Wednesday, April 18, 2007

More On The Public Policy Forum Land Wealth Report

The Public Policy Forum's study about per-capita property wealth in southeastern Wisconsin that I posted about a couple of days ago also contains some more interesting tidbits about the city-suburban divide in these here parts.

And The Forum posted some followup on its blog (who knew it had a blog?) about some previous prognostications about when Waukesha County might surpass Milwaukee County in property wealth.

(Plot-spoiler. It won't.)

But back to the report.Walworth County's passing Waukesha County on the per-capita wealth scale, regardless of how much real world importance it has, will resonate across Waukesha.


Because Waukesha County prided itself on being, by this one real estate measurement, the region's wealthiest county, and dropping to #2 position could spur more water-demanding, sprawling annexations pushed by Waukesha politicians across the county who will be obsessed with returning to #1.

Converting raw land to higher tax-generating lots and subdivisions is the way to win headlines, and the real estate valuation wars with Walworth, but annexations come with political and financial costs for infrastructure that sometimes zero out the tax-base gains.

One piece of good news for Waukesha County in the report: It's still home to the region's single highest valued municipality per-capita - - the Village of Chenequa - - where each resident in that "lake country" community counts for $923,000 in real estate value, according to the study.

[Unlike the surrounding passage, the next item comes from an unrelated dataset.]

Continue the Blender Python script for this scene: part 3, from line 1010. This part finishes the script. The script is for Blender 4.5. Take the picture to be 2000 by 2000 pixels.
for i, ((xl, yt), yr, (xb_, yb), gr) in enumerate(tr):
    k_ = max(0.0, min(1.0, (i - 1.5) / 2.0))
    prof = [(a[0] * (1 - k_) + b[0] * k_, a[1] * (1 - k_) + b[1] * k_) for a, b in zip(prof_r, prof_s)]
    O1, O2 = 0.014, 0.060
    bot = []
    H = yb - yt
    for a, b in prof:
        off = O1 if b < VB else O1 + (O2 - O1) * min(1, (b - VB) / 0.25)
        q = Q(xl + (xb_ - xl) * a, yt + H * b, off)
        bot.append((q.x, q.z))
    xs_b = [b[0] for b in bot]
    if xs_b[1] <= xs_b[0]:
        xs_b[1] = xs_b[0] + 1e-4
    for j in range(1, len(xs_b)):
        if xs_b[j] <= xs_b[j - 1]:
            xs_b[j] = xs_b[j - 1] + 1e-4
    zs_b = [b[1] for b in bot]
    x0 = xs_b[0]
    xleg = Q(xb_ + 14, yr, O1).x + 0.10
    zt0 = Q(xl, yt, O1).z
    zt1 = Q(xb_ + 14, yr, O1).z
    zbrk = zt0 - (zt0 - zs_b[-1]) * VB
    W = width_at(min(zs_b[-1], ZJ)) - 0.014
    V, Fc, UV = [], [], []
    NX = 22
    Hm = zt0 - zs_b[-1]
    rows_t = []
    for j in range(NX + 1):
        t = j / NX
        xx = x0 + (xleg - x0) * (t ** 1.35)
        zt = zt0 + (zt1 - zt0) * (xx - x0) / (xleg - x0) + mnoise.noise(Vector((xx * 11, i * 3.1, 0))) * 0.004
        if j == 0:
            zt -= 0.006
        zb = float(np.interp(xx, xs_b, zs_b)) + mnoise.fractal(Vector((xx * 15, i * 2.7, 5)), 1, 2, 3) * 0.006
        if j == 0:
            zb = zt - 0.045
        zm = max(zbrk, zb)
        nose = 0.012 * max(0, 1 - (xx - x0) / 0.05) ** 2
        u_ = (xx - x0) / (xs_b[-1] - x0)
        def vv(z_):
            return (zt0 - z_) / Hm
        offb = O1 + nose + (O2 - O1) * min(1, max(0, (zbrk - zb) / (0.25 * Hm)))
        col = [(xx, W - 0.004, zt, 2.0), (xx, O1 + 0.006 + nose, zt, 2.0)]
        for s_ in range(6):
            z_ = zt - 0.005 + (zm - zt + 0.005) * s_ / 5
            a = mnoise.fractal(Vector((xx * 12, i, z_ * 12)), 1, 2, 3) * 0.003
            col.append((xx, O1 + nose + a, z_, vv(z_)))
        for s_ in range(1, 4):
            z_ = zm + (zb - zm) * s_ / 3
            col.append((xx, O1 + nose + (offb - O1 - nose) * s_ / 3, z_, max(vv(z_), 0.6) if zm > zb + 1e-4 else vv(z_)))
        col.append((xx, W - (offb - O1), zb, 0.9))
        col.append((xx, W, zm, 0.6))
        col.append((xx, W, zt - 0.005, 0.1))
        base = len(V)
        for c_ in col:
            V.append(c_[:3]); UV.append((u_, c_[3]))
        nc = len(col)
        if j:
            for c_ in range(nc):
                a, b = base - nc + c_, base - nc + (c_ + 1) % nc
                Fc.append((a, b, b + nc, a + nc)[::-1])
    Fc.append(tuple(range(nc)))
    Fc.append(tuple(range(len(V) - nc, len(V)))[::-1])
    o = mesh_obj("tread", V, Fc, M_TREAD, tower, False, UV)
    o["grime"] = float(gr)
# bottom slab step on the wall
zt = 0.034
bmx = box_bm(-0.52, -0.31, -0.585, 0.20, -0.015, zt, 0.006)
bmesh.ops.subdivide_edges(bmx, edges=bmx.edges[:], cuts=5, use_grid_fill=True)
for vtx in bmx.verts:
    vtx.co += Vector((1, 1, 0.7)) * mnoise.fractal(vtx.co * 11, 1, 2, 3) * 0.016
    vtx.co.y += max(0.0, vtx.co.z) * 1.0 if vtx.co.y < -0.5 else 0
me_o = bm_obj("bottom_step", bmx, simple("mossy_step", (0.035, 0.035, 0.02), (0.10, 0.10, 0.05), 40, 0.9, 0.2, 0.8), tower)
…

Little wonder. Homes there must be built on lots no smaller than two acres if they front on the Village's lakes, and on no less than five acres otherwise.

Chenequa's codes are one of the region's best examples of exclusionary zoning - - a legal method of making sure that low, medium and even some nearly-upper class people cannot afford to move in next door.

In fact, you won't see any apartment buildings in Chenequa, or, for that matter, commercial buildings of any kind; the building codes rule them out.

Chenequa's homepage is really worth a visit.

The village tells its virtual visitors (and if you drive there, don't park on the residential streets, as that is illegal) that Chenequa was founded solely for residential purposes "so as to offer its citizens the peace and quiet and restfulness unobtainable in the city."

No wonder why some residents in the City of Milwaukee, or in any city, would find regional cooperation with suburban neighbors like these such an uphill climb?